The separation between machine-friendly (one value per file) and human-friendly (rich text) views is another coordination decision: observability for tooling vs. usability for humans.

Patterns you can reuse outside the kernel

Although kernel/power/main.c is deep in kernel space, the patterns it uses are broadly applicable. The common thread is disciplined coordination —treating mode transitions as protocols rather than ad-hoc sequences. Four patterns stand out:

1. Model commands as enums, not raw strings. decode_state() and related helpers turn free-form text into a closed set of internal states, with safe defaults for unknown input. In your APIs, treat user-specified modes the same way: parse to an enum early, then switch on that.
2. Use explicit handshakes to avoid races. The wakeup_count protocol is effectively a compare-and-swap between user space and kernel: “sleep only if the counter is still X.” Any multi-actor workflow—deployments, job scheduling, leases—can benefit from a similar ticket or version counter instead of relying on timing assumptions.
3. Offload heavy work, but keep a fast abort path. pm_sleep_fs_sync() queues heavy I/O to a workqueue and then waits in small intervals while checking for wakeups. Long-running tasks in your services (rebuilds, compactions, background jobs) can follow this template so that configuration changes, leadership changes, or cancellations take effect promptly.
4. Record just enough structured history to debug. suspend_stats doesn’t log everything; it keeps a tiny, structured “last N failures” ring plus counters. For many systems, a small, well-designed error recorder is more actionable (and safer) than unbounded logging.

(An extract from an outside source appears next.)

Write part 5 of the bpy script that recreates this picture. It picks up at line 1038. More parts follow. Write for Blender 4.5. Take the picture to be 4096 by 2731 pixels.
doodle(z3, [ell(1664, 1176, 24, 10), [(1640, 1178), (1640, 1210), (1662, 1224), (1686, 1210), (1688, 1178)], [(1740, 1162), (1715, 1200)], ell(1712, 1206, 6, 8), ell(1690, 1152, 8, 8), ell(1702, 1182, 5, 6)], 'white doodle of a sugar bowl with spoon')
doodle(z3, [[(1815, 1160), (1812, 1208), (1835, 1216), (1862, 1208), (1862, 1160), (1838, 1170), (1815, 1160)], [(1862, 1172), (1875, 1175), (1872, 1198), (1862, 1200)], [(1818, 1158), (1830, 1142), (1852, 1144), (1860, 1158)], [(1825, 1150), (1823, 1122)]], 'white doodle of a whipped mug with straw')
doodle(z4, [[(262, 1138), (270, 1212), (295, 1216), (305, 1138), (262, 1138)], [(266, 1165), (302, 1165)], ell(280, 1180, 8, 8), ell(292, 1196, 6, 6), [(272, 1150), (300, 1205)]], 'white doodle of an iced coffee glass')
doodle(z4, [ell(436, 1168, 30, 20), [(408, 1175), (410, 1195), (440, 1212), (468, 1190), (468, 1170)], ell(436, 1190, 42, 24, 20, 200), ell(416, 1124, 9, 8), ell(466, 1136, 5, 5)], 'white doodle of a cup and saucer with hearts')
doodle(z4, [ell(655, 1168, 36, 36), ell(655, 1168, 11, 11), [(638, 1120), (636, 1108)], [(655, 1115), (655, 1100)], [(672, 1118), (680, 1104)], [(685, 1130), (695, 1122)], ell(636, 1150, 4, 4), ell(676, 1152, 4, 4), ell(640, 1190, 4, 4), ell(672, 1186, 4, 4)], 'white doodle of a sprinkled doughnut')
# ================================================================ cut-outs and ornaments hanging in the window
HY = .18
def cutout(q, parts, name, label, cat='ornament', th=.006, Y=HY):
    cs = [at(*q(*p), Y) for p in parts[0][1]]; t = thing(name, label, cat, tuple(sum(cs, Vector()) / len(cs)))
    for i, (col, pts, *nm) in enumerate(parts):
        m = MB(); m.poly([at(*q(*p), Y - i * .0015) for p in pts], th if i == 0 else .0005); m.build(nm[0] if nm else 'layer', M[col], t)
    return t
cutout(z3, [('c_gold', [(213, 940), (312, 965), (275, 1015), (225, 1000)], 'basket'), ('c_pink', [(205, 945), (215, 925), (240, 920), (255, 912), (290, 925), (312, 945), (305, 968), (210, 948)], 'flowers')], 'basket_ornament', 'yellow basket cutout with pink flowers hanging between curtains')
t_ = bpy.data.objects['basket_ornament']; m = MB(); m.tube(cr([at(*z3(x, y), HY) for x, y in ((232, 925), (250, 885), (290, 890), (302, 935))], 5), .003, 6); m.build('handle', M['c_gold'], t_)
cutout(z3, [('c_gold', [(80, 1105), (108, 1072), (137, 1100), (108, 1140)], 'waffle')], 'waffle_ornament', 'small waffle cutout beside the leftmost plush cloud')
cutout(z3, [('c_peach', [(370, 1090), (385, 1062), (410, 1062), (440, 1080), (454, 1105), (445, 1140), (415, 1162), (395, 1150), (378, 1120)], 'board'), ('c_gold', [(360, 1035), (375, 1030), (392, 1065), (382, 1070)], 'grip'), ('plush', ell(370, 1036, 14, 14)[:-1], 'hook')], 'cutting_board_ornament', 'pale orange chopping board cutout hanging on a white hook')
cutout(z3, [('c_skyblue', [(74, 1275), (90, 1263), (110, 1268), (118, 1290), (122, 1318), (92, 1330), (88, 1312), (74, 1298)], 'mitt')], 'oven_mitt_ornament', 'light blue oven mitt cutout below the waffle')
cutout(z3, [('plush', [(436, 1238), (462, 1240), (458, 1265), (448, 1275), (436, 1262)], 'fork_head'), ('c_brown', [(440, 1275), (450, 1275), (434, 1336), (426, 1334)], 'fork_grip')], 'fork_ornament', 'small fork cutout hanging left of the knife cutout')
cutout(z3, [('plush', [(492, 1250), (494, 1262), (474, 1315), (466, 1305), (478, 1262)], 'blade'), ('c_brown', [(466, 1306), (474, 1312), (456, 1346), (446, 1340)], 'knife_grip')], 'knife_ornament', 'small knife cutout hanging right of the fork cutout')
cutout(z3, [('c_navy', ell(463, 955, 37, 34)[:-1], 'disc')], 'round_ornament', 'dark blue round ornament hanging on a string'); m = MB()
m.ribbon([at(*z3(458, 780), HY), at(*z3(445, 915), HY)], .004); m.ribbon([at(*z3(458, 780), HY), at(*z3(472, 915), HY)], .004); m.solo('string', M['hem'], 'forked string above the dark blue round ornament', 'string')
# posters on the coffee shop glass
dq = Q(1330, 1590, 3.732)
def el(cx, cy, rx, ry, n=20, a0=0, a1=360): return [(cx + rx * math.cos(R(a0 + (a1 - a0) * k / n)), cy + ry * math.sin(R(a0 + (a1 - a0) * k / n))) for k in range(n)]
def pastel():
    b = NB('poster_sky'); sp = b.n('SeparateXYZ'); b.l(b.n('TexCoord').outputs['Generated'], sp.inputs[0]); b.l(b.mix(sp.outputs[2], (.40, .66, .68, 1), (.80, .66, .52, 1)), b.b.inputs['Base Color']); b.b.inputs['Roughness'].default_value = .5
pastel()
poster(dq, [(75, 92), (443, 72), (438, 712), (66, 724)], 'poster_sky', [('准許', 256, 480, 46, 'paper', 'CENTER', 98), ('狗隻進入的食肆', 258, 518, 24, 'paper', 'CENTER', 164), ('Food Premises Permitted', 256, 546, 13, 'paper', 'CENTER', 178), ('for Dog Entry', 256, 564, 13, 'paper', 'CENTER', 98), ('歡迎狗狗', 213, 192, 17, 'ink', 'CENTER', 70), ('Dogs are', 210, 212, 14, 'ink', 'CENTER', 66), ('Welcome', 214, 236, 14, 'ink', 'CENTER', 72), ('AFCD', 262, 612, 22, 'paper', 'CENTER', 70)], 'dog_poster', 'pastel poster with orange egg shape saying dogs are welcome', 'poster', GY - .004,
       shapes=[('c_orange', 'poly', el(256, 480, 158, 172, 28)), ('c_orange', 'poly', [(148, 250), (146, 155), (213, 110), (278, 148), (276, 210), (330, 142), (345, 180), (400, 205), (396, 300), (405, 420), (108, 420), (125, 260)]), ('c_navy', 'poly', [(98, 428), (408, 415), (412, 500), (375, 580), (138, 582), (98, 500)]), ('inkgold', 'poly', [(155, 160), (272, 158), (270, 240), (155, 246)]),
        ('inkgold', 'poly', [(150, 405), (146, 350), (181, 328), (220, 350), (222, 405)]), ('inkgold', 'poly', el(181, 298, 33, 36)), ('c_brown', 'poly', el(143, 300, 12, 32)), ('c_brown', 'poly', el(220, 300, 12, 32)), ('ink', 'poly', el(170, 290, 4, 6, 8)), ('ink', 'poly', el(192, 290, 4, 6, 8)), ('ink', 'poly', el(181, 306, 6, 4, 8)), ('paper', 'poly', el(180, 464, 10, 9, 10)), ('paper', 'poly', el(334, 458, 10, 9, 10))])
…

Along the way we saw how filesystem sync, wakeup handshakes, workqueues, and statistics all come together to decide whether the system actually sleeps. The primary lesson is that robust power management is less about individual syscalls and more about coordinating stateful components through clear protocols and carefully ordered steps.

When you design systems that switch modes under load—rolling deploys, blue/green cutovers, maintenance drains—you can approach them the same way kernel/power/main.c approaches suspend: define narrow contracts, make races impossible by protocol, offload heavy work but stay abortable, and record just enough to understand failures later.